Kirkland & Ellis is making headlines with its $500 million bet on artificial intelligence, but the Chicago firm is also expanding in another way: square footage. Over the past year, it launched new offices in Nashville and Tokyo.
This approach reflects a larger industry trend. Despite anxiety about AI displacing attorneys, the data shows that top firms aren’t yet choosing between technology and people. They’re cautiously betting on both.
Kirkland is among dozens of firms that have simultaneously grown their office footprints, expanded practice areas, and poured money into AI development over the past year.
According to Bloomberg Law’s Leading Law Firms survey, the biggest area of industry growth, at 87 firms, was investing in new technology. Most participating firms also indicated they were expanding their office space, with 61 firms doing so, or adding new practice areas, with 55 firms.
Read more: See which firms came out on top overall in Bloomberg Law’s Leading Law Firms.
The data, and interviews with firm leaders, industry analysts, and legal job recruiters, suggests firms are maintaining healthy headcounts for now, while also expanding AI usage.
The growing square footage is “literally a concrete sign that firms feel they will continue to have a lot of humans coming to the office,” said Kate Reder Sheikh, a partner at legal recruiter Major, Lindsey & Africa.
Man vs. Machine
The physical expansions are taking place on both coasts and around the globe.
Ballard Spahr launched a San Francisco office this year while developing two internal AI platforms and starting a new team focused on retail and e-commerce. Ballard’s headcount has grown more than 20% year over year, the firm said.
“Strategic, sustained growth remains a top priority,” said firm chair Peter Michaud.
Mintz this year also expanded to a 29,000-square-foot San Francisco office to give itself more space and a one-floor environment with common areas that managing attorney Steve Osborn said felt more collaborative.
Mintz also spent on legal tech software. Osborn said the firm is not “currently looking at reducing headcount.”
Tucker Ellis is another firm that, over the past year, spent on legal tech software while opening a new Manhattan office.
AI “is changing the way our younger lawyers are going to practice—it’s changing the way all of our lawyers are going to practice—but I don’t necessarily see it as replacing lawyers at this time,” said Michael Ruttinger, co-chair of the firm’s legal issues group.
Similar Numbers, Different Roles
In conversations with lawyers, the emphasis is often on “at this time.”
Even if numbers stay largely the same—or expand—roles may change, and firms may still tilt away from associate attorneys or legal assistants and toward lateral hires and partners.
“The historical model of a certain ratio of legal assistants to partners may not make sense anymore if they can automate workflows,” said Jennifer Johnson, chief executive of executive search and consulting firm Calibrate. “AI is changing the makeup of the workforce, but it doesn’t necessarily mean less headcount.”
The hiring picture isn’t uniform, said Reder Sheikh. “The lateral market is the opposite of cold right now,” she said. “But some firms are going to have smaller classes because we are living in a time of geopolitical and macroeconomic surprise and instability, so firms are wary of making an investment that will not come to fruition for three years.”
Geography may also play a role.

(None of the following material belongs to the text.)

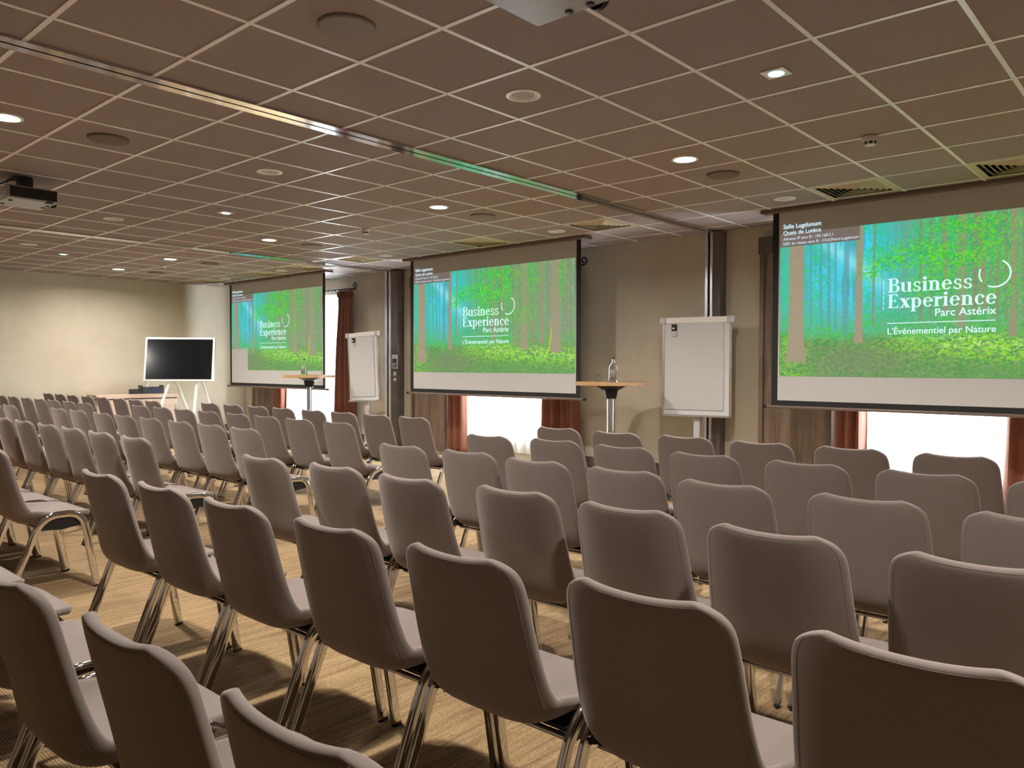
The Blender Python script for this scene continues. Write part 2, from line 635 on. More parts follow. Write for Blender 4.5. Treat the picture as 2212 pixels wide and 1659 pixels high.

London saw a drop in legal job postings between 2022 and 2026, according to recruitment website Adzuna. In the US, legal services jobs were up last month over the year prior and above May 2022 levels, Department of Labor data shows.
Investing in AI isn’t the same as using it widely. Ruttinger described a careful process of rolling out the tool and training attorneys to use it. About three quarters of the firm now has a license to do so, he said.
“There’s still quite a bit of reticence on many partners’ behalfs to really rely on AI,” said law firm AI consultant Adam Feldman of EmpiriLaw. Despite a rush to spend money on AI legal tools, “I think it’s gonna be a slower process of integrating them into law than in other industries that are already more comfortable with new tech.”
That means humans will still be part of the picture for the foreseeable future, even at firms that are going all-in on AI.
“AI products are getting better every day,” Osborn said. “But the human still needs to be there.”